Retype nothing but the lines from the start of the material up to and including the line with "scene.cycles.transparent_max_bounces = 40". Pictures don't belong in the copy.

▸ Source data:
■ ■ ■ ■

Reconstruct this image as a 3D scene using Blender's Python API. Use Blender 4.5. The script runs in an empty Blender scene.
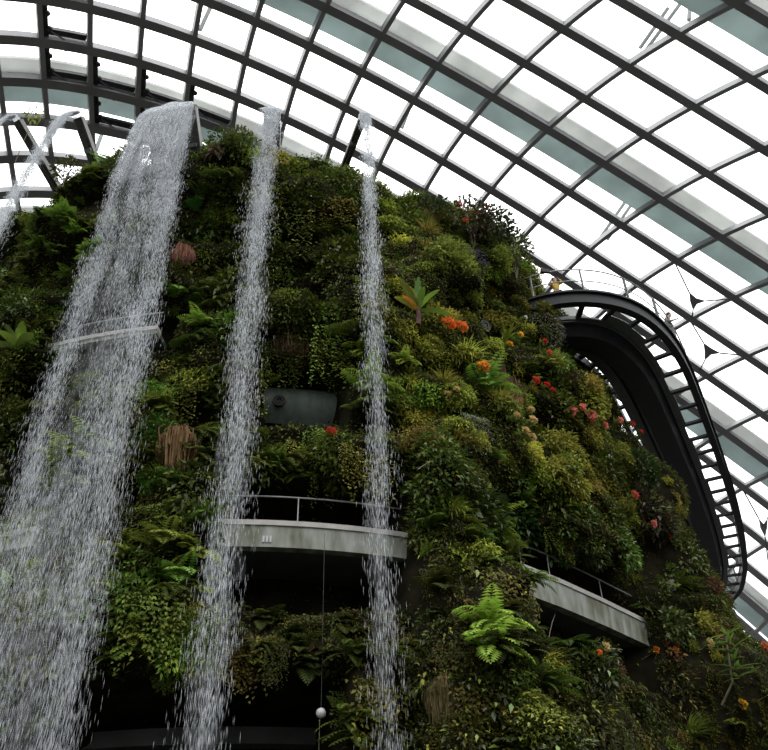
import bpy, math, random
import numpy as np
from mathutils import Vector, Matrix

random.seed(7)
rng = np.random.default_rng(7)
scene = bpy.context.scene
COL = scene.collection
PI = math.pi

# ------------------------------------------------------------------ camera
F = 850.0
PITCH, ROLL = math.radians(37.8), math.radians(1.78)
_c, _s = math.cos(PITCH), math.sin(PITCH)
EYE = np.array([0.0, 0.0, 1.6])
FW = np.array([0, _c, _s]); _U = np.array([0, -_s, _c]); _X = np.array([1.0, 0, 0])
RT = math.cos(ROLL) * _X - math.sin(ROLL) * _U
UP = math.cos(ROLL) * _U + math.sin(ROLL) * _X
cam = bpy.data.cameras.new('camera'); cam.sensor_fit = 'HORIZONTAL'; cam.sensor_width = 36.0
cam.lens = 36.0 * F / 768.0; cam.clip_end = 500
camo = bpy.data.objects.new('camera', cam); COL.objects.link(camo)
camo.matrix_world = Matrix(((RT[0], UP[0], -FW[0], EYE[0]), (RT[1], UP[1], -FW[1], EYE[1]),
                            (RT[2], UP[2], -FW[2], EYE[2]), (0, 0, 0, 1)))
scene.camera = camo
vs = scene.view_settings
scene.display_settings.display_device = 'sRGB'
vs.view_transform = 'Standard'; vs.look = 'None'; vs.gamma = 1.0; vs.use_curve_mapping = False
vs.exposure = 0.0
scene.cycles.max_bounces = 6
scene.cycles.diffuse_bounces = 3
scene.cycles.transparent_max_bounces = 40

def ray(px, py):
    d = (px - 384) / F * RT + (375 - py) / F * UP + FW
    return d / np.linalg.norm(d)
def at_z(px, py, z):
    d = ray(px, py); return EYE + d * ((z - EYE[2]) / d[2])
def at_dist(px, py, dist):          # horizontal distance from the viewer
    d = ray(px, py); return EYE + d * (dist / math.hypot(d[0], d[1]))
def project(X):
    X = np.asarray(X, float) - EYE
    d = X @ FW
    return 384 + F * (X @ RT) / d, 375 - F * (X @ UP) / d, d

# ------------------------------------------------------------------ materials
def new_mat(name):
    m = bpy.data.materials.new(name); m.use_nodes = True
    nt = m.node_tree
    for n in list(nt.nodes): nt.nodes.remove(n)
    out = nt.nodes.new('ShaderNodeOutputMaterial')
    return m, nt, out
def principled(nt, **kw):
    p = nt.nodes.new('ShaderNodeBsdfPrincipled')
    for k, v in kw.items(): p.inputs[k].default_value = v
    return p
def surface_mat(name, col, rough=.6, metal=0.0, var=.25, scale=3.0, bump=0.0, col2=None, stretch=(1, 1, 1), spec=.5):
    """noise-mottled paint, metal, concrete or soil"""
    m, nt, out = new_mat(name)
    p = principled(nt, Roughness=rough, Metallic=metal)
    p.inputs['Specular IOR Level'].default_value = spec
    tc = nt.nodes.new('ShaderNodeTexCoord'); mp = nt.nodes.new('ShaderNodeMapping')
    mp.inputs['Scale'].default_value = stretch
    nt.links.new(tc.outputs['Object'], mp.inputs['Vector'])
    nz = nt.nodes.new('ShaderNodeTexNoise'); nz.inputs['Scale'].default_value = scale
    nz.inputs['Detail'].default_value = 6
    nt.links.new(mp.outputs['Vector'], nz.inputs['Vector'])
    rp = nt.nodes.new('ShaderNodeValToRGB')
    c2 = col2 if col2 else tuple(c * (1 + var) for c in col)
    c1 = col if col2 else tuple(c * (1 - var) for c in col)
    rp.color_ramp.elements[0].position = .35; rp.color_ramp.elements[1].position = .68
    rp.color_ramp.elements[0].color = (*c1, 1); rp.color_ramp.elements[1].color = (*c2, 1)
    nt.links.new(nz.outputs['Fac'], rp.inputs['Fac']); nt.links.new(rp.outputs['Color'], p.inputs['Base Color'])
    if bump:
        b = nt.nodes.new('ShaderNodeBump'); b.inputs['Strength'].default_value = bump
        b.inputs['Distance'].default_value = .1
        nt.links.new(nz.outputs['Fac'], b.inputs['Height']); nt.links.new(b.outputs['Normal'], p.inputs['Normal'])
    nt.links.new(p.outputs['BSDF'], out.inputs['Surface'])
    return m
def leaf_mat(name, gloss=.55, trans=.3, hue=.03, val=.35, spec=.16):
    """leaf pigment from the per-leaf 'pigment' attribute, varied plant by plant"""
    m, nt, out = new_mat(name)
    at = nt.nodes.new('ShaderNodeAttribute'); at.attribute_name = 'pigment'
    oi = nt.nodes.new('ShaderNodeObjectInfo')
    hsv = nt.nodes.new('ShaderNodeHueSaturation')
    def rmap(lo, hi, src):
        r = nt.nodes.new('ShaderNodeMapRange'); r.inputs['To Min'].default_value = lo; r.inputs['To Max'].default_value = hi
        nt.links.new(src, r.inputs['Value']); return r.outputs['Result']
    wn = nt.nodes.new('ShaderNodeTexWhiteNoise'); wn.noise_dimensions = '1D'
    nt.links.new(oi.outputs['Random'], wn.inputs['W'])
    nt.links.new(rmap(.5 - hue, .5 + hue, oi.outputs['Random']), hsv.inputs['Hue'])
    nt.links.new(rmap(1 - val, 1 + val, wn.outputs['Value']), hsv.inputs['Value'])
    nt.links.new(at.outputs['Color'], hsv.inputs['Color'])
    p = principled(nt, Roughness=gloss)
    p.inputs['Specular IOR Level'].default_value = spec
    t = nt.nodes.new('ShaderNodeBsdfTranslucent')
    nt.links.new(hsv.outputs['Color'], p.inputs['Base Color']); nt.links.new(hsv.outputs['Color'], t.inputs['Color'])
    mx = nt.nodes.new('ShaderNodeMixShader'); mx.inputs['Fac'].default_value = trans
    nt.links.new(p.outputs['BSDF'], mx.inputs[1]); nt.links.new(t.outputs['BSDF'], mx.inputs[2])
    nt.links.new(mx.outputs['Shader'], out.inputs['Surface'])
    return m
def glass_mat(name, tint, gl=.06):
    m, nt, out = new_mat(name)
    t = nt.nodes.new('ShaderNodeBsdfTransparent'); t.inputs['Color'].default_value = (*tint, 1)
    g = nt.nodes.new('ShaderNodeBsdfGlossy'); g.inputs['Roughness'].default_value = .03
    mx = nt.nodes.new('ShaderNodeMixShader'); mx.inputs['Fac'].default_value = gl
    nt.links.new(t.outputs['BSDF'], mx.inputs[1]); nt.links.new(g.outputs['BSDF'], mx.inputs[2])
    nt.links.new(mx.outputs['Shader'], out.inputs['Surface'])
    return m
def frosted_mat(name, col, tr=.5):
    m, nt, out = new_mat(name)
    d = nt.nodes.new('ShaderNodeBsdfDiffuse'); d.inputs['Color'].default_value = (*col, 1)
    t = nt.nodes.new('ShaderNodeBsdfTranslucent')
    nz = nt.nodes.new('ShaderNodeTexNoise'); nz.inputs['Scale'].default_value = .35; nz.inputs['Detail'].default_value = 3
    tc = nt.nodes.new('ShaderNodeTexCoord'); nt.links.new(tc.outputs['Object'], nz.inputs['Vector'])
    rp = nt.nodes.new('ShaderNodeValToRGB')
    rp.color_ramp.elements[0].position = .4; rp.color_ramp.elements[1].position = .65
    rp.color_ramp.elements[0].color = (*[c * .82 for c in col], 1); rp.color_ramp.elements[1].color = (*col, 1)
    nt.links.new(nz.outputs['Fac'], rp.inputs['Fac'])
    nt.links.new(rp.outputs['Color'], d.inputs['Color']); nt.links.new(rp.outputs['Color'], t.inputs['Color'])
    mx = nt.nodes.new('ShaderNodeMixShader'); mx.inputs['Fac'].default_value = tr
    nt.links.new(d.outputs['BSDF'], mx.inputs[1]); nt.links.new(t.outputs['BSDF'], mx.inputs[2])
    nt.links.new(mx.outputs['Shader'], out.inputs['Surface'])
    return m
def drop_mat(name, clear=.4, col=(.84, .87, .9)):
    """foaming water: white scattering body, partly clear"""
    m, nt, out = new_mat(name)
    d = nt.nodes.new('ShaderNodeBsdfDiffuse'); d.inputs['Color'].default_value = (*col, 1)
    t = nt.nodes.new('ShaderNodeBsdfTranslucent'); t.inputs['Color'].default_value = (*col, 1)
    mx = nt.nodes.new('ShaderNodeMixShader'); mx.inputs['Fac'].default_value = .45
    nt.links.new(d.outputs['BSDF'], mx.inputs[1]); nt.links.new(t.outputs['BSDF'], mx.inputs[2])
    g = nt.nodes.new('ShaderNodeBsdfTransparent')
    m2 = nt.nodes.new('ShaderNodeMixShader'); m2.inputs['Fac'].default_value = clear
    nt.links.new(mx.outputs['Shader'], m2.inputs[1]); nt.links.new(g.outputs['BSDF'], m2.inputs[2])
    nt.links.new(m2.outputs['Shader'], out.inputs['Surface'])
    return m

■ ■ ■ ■

▸ Output for this exercise:
Reconstruct this image as a 3D scene using Blender's Python API. Use Blender 4.5. The script runs in an empty Blender scene.
import bpy, math, random
import numpy as np
from mathutils import Vector, Matrix

random.seed(7)
rng = np.random.default_rng(7)
scene = bpy.context.scene
COL = scene.collection
PI = math.pi

# ------------------------------------------------------------------ camera
F = 850.0
PITCH, ROLL = math.radians(37.8), math.radians(1.78)
_c, _s = math.cos(PITCH), math.sin(PITCH)
EYE = np.array([0.0, 0.0, 1.6])
FW = np.array([0, _c, _s]); _U = np.array([0, -_s, _c]); _X = np.array([1.0, 0, 0])
RT = math.cos(ROLL) * _X - math.sin(ROLL) * _U
UP = math.cos(ROLL) * _U + math.sin(ROLL) * _X
cam = bpy.data.cameras.new('camera'); cam.sensor_fit = 'HORIZONTAL'; cam.sensor_width = 36.0
cam.lens = 36.0 * F / 768.0; cam.clip_end = 500
camo = bpy.data.objects.new('camera', cam); COL.objects.link(camo)
camo.matrix_world = Matrix(((RT[0], UP[0], -FW[0], EYE[0]), (RT[1], UP[1], -FW[1], EYE[1]),
                            (RT[2], UP[2], -FW[2], EYE[2]), (0, 0, 0, 1)))
scene.camera = camo
vs = scene.view_settings
scene.display_settings.display_device = 'sRGB'
vs.view_transform = 'Standard'; vs.look = 'None'; vs.gamma = 1.0; vs.use_curve_mapping = False
vs.exposure = 0.0
scene.cycles.max_bounces = 6
scene.cycles.diffuse_bounces = 3
scene.cycles.transparent_max_bounces = 40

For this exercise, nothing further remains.